The Leadership of Nehemiah: Physical Vitality and Stamina

By Dr. Kevin Dougherty –

In 458 B. C., the Persian King Artaxerxes authorized Ezra to lead some 1,500 Jewish exiles back to Palestine from Babylon.  The group encountered numerous problems in rebuilding and improving Jerusalem, and the city’s wall was in particular disrepair.  When word of this situation reached Nehemiah in Susa in 445 B. C., he appealed to Artaxerxes to appoint him as temporary governor and allow him to return to Jerusalem to rebuild the wall.  The story of Nehemiah is a strong testament to obedience to God and faith in action.

Nehemiah is also an excellent example of a good leader.  Numerous theorists have sought to identify the skills and capabilities that make effective leadership possible.  One respected list of such attributes derived by John Gardner is:

Physical vitality and stamina

Intelligence and judgment in action

Willingness (eagerness) to accept responsibilities

Task competence

Understanding followers/constituents and their needs

Skill in dealing with people

Need to achieve

Capacity to motivate

Courage, resolution, and steadiness

Capacity to win and hold trust

Capacity to manage, decide, and set priorities

Confidence

Ascendance, dominance, and assertiveness

Adaptability and flexibility of approach (John Gardner, On Leadership, 48-53).

What follows is a series of articles that highlight Nehemiah’s demonstration of each of the attributes on Gardner’s list.  The articles do not retell the story of Nehemiah and are recommended either for a reader already familiar with the basic narrative or as a supplement to a study of the book.  This first article illustrates Nehemiah’s physical vitality and stamina.         Leadership is certainly not for the faint of heart, and physical vitality and stamina is needed to live what Joseph Badaracco describes as the “managerial life”:

Every day brings another over-full schedule, with scores of messages needing answers, big and little projects requiring shoves forward, tough conversations, and crises of all sizes.  Most days end with a pile of work left undone.  Most of these tasks require energy, care, attention to nuance, and some creativity—because people usually come through a manager’s door with problems rather than solutions.  And this stream of tasks continues for months and years (Joseph Badaracco, Questions of Character, 76).
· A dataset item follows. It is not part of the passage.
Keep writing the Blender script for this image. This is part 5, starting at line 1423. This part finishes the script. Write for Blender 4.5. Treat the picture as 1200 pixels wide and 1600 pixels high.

Badaracco concludes that leadership oftentimes resembles more of “a long, hard slog and not a stirring adventure” (Badaracco, 70).  It is, note James Kouzes and Barry Posner, more often found “in the daily moments” than in majestic and awe-inspiring sweeping gestures James Kouzes and Barry Posner, The Leadership Challenge, 342-343).  At times, it can seem like “an unending stream of problems and challenges” (Badaracco, 70). But caring leaders don’t simply endure these adversities with a grudging stoicism.  They embrace them in the belief that they make their lives deeper and fuller (Badaracco, 76 and 82).  To do so requires physical vitality and stamina.

Nehemiah was called upon to display physical vitality and stamina on many occasions during the rebuilding of the wall.  When the work was threatened by Sanballat, Tobiah, and the other enemies of the Jews, Nehemiah had to both continue construction and provide security.  In Nehemiah 4: 21-23, Nehemiah describes how “we continued the work with half the men holding spears, from the first light of dawn till the stars came out.  At that time I also said to the people, ‘Have every man and his helper stay inside Jerusalem at night so they can serve us as guards by night and workmen by day.’  Neither I nor my brothers nor my men nor the guards with me took off our clothes; each had his weapon, even when he went for water.”

Leaders are not always required to engage in such physical labor as was Nehemiah in the rebuilding of the wall, but the relentless demands of being responsible for others and the completion of a collective task always necessitates leaders have a formidable constitution.  Physical fitness, resiliency, and endurance are necessary for a leader to sustain the effort over time.  Nehemiah offers an excellent example of Gardner’s demand for physical vitality and stamina in a leader.